Asked what he would be willing to compromise on, Pittenger said, “I’m not going to get into that. That’s really speculative.
“I don’t see any basis to increase tax rates,” he added.
Pittenger said he would have voted against the fiscal cliff compromise, what he called a “baby Band-Aid” to the nation’s fiscal problems. He did join 219 other Republicans in voting to re-elect Rep. John Boehner of Ohio as speaker.
The congressman said he plans to meet soon with some new Democratic lawmakers.
“It is unusual in our day for a freshman congressman to already be reaching across the aisle,” he said. “But I am committed to working with anyone who has practical ideas on how to reduce our deficit and reform entitlements while keeping the tax burden low.”
Pittenger is organizing a community gathering this month on the Affordable Care Act.
The presentation will be Jan. 29 at CPCC’s Harris Campus.

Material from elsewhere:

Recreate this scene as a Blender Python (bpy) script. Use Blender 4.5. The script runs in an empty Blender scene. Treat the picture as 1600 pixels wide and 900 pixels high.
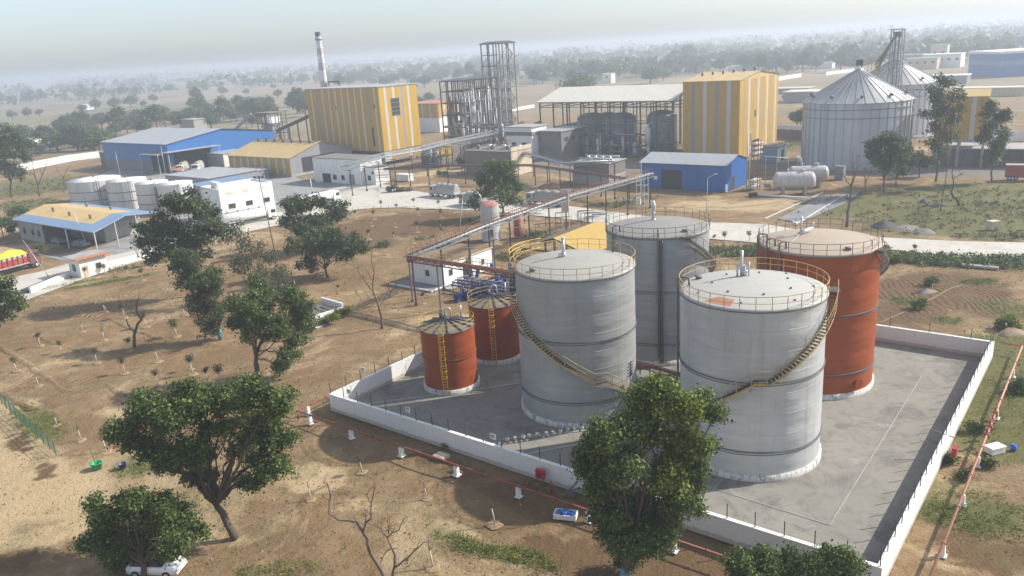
EXPOSURE = 0.5; HAZE = 0.00058
import bpy, math, random
import numpy as np
from math import sin, cos, pi, radians, sqrt, atan2
from mathutils import Vector, Matrix
random.seed(7); rng = np.random.default_rng(11)
S = bpy.context.scene
COL = S.collection
# ------------------------------------------------------------------ camera and site frame
FPX, PITCH, ROLL, HC = 1250.0, 0.28927, -0.063042, 37.1375
GZ = -0.3                                   # level of the ground
CF = Vector((0, cos(PITCH), -sin(PITCH))); _U = Vector((0, sin(PITCH), cos(PITCH))); _R = Vector((1, 0, 0))
CR = cos(ROLL)*_R + sin(ROLL)*_U; CU = -sin(ROLL)*_R + cos(ROLL)*_U
CAM = Vector((0, 0, HC))
def ray(px, py): return CF + CR*((px-800)/FPX) + CU*((450-py)/FPX)
def G(px, py, z=GZ):                        # point of the level z seen at a photo position
    d = ray(px, py); t = (z-HC)/d.z; p = CAM + d*t; return Vector((p.x, p.y, z))
def Y(px, py, y):                           # point at distance y
    d = ray(px, py); return CAM + d*(y/d.y)
def PX(p):
    q = Vector(p)-CAM; d = q.dot(CF); return 800+FPX*q.dot(CR)/d, 450-FPX*q.dot(CU)/d
SITE = radians(-38.5)
u = Vector((cos(SITE), sin(SITE), 0)); v = Vector((-u.y, u.x, 0))
def hgt(px, py, py2):
    b = G(px, py); lo, hi = 0, 200
    for _ in range(40):
        m = (lo+hi)/2
        if PX((b.x, b.y, GZ+m))[1] > py2: lo = m
        else: hi = m
    return m
# ------------------------------------------------------------------ materials
def srgb(r, g, b):
    f = lambda c: (c/255/12.92) if c/255 <= .04045 else ((c/255+.055)/1.055)**2.4
    return (f(r), f(g), f(b), 1)
class NT:
    def __init__(s, name):
        s.m = bpy.data.materials.new(name); s.m.use_nodes = True; s.t = s.m.node_tree; s.t.nodes.clear()
        s.out = s.n('ShaderNodeOutputMaterial'); s.b = s.n('ShaderNodeBsdfPrincipled'); s.l(s.b.outputs[0], s.out.inputs[0])
    def n(s, k, **kw):
        x = s.t.nodes.new(k)
        for a, b in kw.items(): setattr(x, a, b)
        return x
    def l(s, a, b): s.t.links.new(a, b)
    def co(s, kind='Object', scale=(1, 1, 1), loc=(0, 0, 0)):
        c = s.n('ShaderNodeTexCoord'); m = s.n('ShaderNodeMapping'); m.inputs['Scale'].default_value = scale; m.inputs['Location'].default_value = loc
        s.l(c.outputs[kind], m.inputs[0]); return m.outputs[0]
    def noise(s, co, scale, detail=4, rough=.6, dist=0):
        x = s.n('ShaderNodeTexNoise'); x.inputs['Scale'].default_value = scale; x.inputs['Detail'].default_value = detail
        x.inputs['Roughness'].default_value = rough; x.inputs['Distortion'].default_value = dist; s.l(co, x.inputs['Vector']); return x.outputs['Fac']
    def ramp(s, fac, stops):
        x = s.n('ShaderNodeValToRGB'); e = x.color_ramp.elements
        while len(e) < len(stops): e.new(.5)
        for i, (p, c) in enumerate(stops):
            e[i].position = p; e[i].color = c if hasattr(c, '__len__') else (c, c, c, 1)
        s.l(fac, x.inputs[0]); return x.outputs[0]
    def mix(s, fac, a, b, mode='MIX'):
        x = s.n('ShaderNodeMix', data_type='RGBA', blend_type=mode)
        for i, q in ((0, fac), (6, a), (7, b)):
            if hasattr(q, 'links'): s.l(q, x.inputs[i])
            else: x.inputs[i].default_value = q
        return x.outputs[2]
    def math(s, op, a, b=0, c=0, clamp=False):
        x = s.n('ShaderNodeMath', operation=op, use_clamp=clamp)
        for i, q in enumerate((a, b, c)):
            if hasattr(q, 'links'): s.l(q, x.inputs[i])
            else: x.inputs[i].default_value = q
        return x.outputs[0]
    def bump(s, h, dist=.05, strength=1, chain=None):
        x = s.n('ShaderNodeBump'); x.inputs['Distance'].default_value = dist; x.inputs['Strength'].default_value = strength
        s.l(h, x.inputs['Height'])
        if chain: s.l(chain, x.inputs['Normal'])
        return x.outputs[0]
    def fin(s, color=None, rough=.7, metal=0, normal=None):
        if color is not None:
            if hasattr(color, 'links'): s.l(color, s.b.inputs['Base Color'])
            else: s.b.inputs['Base Color'].default_value = color
        if hasattr(rough, 'links'): s.l(rough, s.b.inputs['Roughness'])
        else: s.b.inputs['Roughness'].default_value = rough
        s.b.inputs['Metallic'].default_value = metal
        if normal: s.l(normal, s.b.inputs['Normal'])
        return s.m
def sc(c, k): return (c[0]*k, c[1]*k, c[2]*k, 1)
def plain(name, c, rough=.7, metal=0, var=.25, scale=1.2, dirt=None, bump=.01, streak=False):
    t = NT(name); co = t.co(); n = t.noise(co, scale, 5)
    col = t.mix(n, sc(c, 1-var), sc(c, 1+var*.6))
    if dirt:
        n2 = t.noise(t.co(scale=(1, 1, .12) if streak else (1, 1, 1), loc=(3, 7, 1)), 1.5 if streak else .5, 6, .7)
        col = t.mix(t.ramp(n2, [(.50, 0), (.72, .75)]), col, dirt)
    return t.fin(col, rough, metal, t.bump(t.noise(co, scale*6, 3), bump))
def clad(name, c, pitch=.3, rough=.45, dirt=None, metal=0, var=.12, dist=.04, axis='xy'):
    "profiled metal sheet: ribs run upright on walls and down the slope on roofs"
    t = NT(name); co = t.co(); sp = t.n('ShaderNodeSeparateXYZ'); t.l(co, sp.inputs[0])
    if axis == 'xy': s_ = t.math('ADD', sp.outputs[0], sp.outputs[1])
    else: s_ = sp.outputs[0 if axis == 'x' else 1]
    w = t.math('SINE', t.math('MULTIPLY', s_, 2*pi/pitch)); w = t.ramp(t.math('MULTIPLY_ADD', w, .5, .5), [(.35, 0), (.65, 1)])
    n = t.noise(t.co(scale=(1, 1, .25)), .6, 5, .65)
    col = t.mix(n, sc(c, 1-var*1.6), sc(c, 1+var))
    # sheets weather one by one
    wn = t.n('ShaderNodeTexWhiteNoise', noise_dimensions='1D'); t.l(t.math('FLOOR', t.math('MULTIPLY', s_, 1.0)), wn.inputs['W'])
    col = t.mix(t.math('MULTIPLY', wn.outputs[0], .22), col, sc(c, .62))
    if dirt:
        n2 = t.noise(t.co(scale=(1.5, 1.5, .15), loc=(1, 2, 3)), 1.2, 6, .7)
        col = t.mix(t.ramp(n2, [(.5, 0), (.8, .7)]), col, dirt)
    return t.fin(col, rough, metal, t.bump(w, dist))
M = {}
M['white'] = plain('white_paint', (.80, .79, .75), .65, dirt=(.6, .57, .5, 1), streak=True, var=.05)
M['whitewash'] = plain('whitewash', (.82, .81, .77), .8, dirt=(.62, .58, .5, 1), streak=True, var=.05)
M['concrete'] = plain('concrete', (.38, .36, .33), .85, var=.2, dirt=(.2, .18, .16, 1))
def mudwall():
    t = NT('limewashed_wall'); co = t.co(); sp = t.n('ShaderNodeSeparateXYZ'); t.l(co, sp.inputs[0]); n = t.noise(co, .8, 7, .7); n3 = t.noise(t.co(scale=(1, 1, .3)), 1.5, 6, .75)
    col = t.mix(n, (.70, .69, .65, 1), (.80, .79, .76, 1)); col = t.mix(t.ramp(n3, [(.56, 0), (.75, .55)]), col, (.45, .42, .36, 1))
    lo = t.math('ADD', sp.outputs[2], t.math('MULTIPLY', n3, -.75)); col = t.mix(t.ramp(lo, [(0, .7), (.1, 0)]), col, (.40, .33, .25, 1))
    return t.fin(col, .85, 0, t.bump(n, .02))
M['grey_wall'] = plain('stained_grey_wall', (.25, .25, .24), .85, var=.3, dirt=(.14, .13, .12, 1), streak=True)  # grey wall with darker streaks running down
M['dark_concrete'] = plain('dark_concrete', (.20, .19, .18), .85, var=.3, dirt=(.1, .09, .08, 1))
M['cream'] = plain('cream_wall', (.60, .50, .36), .8, var=.12, dirt=(.3, .24, .18, 1), streak=True)
M['brick'] = plain('brick_brown', (.20, .165, .145), .85, var=.3)
M['steel'] = plain('grey_steel', (.26, .28, .30), .5, .3, var=.3)
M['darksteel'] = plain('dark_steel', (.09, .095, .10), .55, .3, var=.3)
M['pale_steel'] = plain('pale_steel', (.55, .56, .56), .4, .4, var=.2)
M['ringsteel'] = plain('ring_steel', (.16, .165, .165), .6, .2, var=.4)
M['galv'] = plain('galvanised', (.52, .54, .55), .4, .5, var=.2)
M['insul'] = plain('insulation_jacket', (.62, .62, .60), .35, .6, var=.15, dirt=(.3, .25, .2, 1))
M['rust'] = plain('rust_red_steel', (.20, .08, .055), .75, .1, var=.35, dirt=(.15, .06, .04, 1))
M['redpipe'] = plain('red_pipe_paint', (.27, .06, .035), .6, var=.3, dirt=(.35, .18, .12, 1))
M['fadedpipe'] = plain('faded_red_pipe', (.52, .22, .14), .7, var=.25, dirt=(.45, .33, .25, 1))
M['yellowrail'] = plain('yellow_rail', (.72, .46, .03), .5, var=.2, dirt=(.3, .18, .08, 1))
M['tanrail'] = plain('weathered_rail', (.55, .38, .14), .6, var=.3, dirt=(.2, .12, .07, 1))
M['greyrail'] = plain('grey_rail', (.17, .145, .125), .6, var=.3)
M['black'] = plain('black_rubber', (.03, .03, .03), .8)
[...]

The featured speaker will be Michael Tanner, a senior fellow at the Cato Institute and critic of the act.
After the Supreme Court upheld the law last summer, Tanner wrote an op-ed for the New York Post headlined, “ObamaCare’s Now a Bigger Mess.”
“I’m a critic, too,” Pittenger said. “But it’s the law of the land right now. What I was looking for is somebody who’s done a comprehensive analysis of the law. I don’t like it but we’d better understand it.”